Die Zahl der Jugendlichen, die die Schule ohne Hauptschulabschluss verlassen, geht nur äußerst langsam zurück. Waren es 2008 noch 8 Prozent aller Schulabgänger, so hat sich diese Zahl inzwischen auf 5,9 Prozent reduziert, heißt es in einer Analyse des Deutschen Gewerkschaftsbundes (DGB) fünf Jahre nach dem Bildungsgipfel von Bund und Ländern. Das sind noch immer 48 000 Jugendliche.
Bundeskanzlerin Angela Merkel (CDU) und die Ministerpräsidenten der Länder hatten 2008 bei ihrem Bildungsgipfel in Dresden unter anderem das Ziel ausgegeben, die Zahl der Jugendlichen ohne Hauptschulabschluss bis 2015 auf 4 Prozent zu halbieren.
Der Bildungsforscher Klaus Klemm, der im Auftrag des DGB die Fünf-Jahres-Analyse erstellte, bezweifelt, dass dieses Ziel «in absehbarer Zeit erreicht werden kann». Denn die Hälfte aller Schulabgänger ohne Abschluss habe zuvor Förderschulen besucht. Ein abgestimmtes und überzeugendes Konzept zur Unterstützung dieser Schüler sei aber nicht in Sicht.
Klemm verweist zudem auf große Unterschiede zwischen den Bundesländern. So verlassen in Bayern 4,8 Prozent der Jugendlichen ihre Schule ohne Hauptschulabschluss. In Mecklenburg-Vorpommern sind es dagegen 11,9 Prozent, in Sachsen-Anhalt 11,3 Prozent. Zum Vergleich: In Nordrhein-Westfalen sind es 5,6 Prozent, in Baden-Württemberg 5,1. Insgesamt sind die Schulabbrecherzahlen im Osten deutlich höher als im Westen.
Schleppend verläuft auch die Realisierung eines anderen Ziels der Regierungschefs auf dem Bildungsgipfel. So sollte die Zahl der jungen Menschen ohne Berufsabschluss bis 2015 von damals 17,0 Prozent auf 8,5 Prozent halbiert werden. 2012 waren immerhin noch 14,9 Prozent der 20- bis 29-Jährigen ohne Abschluss. Das sind fast 1,5 Millionen junge Erwachsene. Union und SPD streben im Koalitionsvertrag weitere Maßnahmen zur Nachqualifizierung an.

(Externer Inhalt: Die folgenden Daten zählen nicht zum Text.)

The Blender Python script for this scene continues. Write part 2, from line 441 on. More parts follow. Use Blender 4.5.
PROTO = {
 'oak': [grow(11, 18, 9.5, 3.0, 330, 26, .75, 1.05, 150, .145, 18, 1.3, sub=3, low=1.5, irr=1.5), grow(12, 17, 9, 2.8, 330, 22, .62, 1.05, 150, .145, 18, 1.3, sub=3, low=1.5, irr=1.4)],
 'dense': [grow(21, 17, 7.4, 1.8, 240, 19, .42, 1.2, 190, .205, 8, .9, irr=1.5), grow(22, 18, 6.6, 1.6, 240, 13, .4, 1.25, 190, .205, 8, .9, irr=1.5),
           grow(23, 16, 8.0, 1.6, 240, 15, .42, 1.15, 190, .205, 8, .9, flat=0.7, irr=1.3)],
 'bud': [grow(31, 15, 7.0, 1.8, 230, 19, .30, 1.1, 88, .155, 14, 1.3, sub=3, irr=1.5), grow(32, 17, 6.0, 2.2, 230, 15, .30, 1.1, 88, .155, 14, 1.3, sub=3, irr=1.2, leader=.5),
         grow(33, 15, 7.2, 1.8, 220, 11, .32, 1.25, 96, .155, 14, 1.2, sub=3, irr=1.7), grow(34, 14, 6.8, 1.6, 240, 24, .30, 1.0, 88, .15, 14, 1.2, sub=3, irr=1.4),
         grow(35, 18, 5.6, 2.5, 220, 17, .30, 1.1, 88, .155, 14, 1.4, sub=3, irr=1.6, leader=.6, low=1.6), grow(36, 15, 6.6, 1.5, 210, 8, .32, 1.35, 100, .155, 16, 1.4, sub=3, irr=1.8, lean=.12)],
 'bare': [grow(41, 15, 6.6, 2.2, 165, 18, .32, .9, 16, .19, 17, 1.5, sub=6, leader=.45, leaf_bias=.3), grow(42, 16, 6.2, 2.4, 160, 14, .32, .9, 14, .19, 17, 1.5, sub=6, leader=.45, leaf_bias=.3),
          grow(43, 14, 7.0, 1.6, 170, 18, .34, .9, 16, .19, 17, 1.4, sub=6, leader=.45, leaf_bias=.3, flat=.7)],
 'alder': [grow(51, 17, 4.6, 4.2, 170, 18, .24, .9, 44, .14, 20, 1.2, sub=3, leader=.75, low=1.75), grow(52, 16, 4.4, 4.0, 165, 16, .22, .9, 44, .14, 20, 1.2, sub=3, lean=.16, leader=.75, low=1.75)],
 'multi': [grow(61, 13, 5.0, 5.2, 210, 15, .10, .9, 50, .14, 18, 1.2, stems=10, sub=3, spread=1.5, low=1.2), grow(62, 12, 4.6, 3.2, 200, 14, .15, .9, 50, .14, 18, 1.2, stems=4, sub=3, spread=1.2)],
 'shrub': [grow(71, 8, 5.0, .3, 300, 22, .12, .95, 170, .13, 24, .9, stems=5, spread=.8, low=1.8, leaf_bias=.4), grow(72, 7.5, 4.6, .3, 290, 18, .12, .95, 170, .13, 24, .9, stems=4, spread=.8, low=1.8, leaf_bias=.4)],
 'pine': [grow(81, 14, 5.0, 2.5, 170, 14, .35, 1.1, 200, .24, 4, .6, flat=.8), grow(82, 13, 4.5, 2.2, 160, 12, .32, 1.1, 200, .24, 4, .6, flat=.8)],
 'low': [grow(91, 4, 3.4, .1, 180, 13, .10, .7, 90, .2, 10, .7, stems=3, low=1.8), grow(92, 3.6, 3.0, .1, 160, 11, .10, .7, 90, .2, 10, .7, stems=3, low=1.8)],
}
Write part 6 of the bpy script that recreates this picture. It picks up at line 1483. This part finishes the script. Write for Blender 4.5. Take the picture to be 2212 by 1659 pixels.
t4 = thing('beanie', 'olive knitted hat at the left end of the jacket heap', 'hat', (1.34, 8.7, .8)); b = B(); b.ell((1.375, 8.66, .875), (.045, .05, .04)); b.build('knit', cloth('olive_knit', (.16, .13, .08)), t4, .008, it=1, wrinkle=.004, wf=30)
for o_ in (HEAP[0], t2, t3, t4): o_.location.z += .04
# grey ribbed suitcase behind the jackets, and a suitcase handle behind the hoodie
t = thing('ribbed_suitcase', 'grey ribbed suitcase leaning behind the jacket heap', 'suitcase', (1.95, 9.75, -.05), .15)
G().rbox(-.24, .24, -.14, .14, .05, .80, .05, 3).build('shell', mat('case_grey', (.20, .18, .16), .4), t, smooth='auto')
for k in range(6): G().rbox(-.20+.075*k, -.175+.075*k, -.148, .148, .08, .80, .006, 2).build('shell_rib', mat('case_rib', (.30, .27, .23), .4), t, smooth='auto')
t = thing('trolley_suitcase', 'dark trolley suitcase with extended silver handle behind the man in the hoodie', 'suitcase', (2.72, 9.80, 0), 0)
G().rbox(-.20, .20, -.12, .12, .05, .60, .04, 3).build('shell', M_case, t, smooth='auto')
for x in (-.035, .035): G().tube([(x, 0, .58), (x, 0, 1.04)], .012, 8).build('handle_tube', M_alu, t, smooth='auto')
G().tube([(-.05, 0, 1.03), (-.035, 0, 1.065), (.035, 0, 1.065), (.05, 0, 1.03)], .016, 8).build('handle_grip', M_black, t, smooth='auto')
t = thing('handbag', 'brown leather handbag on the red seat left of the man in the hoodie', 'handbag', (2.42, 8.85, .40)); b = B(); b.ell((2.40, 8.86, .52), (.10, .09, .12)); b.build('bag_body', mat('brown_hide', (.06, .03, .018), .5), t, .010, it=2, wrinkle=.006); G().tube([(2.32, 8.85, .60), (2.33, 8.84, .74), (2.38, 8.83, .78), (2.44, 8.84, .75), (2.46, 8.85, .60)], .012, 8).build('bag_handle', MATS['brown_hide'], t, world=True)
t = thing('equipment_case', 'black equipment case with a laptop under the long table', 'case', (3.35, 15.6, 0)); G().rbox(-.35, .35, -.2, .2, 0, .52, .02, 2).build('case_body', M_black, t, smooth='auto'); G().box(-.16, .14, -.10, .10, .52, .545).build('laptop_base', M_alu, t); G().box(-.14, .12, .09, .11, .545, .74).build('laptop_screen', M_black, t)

Erfolge sieht der Bildungsforscher dagegen bei dem Ziel, deutlich mehr junge Menschen in ein Studium zu bringen. Auch würden sich heute mehr Erwachsene weiterbilden als noch 2008.
Gleichwohl gebe es sowohl bei den Studienanfängern als auch bei der Beteiligung an Weiterbildung eine «enorme soziale Schieflage», heißt es in der Analyse. Klemm verweist dabei auf die jüngste Sozialerhebung des Studentenwerkes. Danach nehmen nur 23 Prozent der Kinder aus nicht-akademischen Familien ein Studium auf, aber 77 Prozent der Kinder aus Akademikerfamilien. Und bei der Weiterbildung seien vor allem Arbeitslose, Ungelernte und Migranten nach wie vor «weit abgehängt».
DGB-Vize Elke Hannack sagte, die ausgerufene «Bildungsrepublik Deutschland» bleibe «ein sozial gespaltenes Land». Die Zahl der jungen Menschen ohne Schul- und Berufsabschluss sei nach wie vor bedrückend hoch. «Wir benötigen mehr gute Ganztagsschulen mit Schulpsychologen und Sozialarbeitern», forderte sie al Konsequenz. Das Kooperationsverbot von Bund und Ländern in der Bildung müsse aus der Verfassung gestrichen werden – und zwar für das gesamte Bildungssystem. Eine solche Maßnahme gehöre in das 100-Tage-Programm einer neuen Bundesregierung. dpa
«Wir benötigen mehr gute Ganztagsschulen mit Schulpsychologen und Sozialarbeitern»
Typisch linke Gewerkschaftsforderung, weil u. a. die von ihr vorangetriebenen Bildungsreformen eine Bildungswüste hinterlassen haben, die eine immer größere Heerschar von Zusatzkräften erfordert. Gewerkschaftlich erwünschtes Arbeitsbeschaffungsprogramm könnte man das auch nennen und sich endlich mal fragen, wohin dieser ineffiziente Umgang mit Geld führen wird.
Sogar Andreas Schleicher, der deutsche Verteter der OECD in Sachen Bildung, räumt inzwischen ein, dass Deutschland keineswegs zu wenig Geld für Bildung ausgibt. Und das will schon was heißen.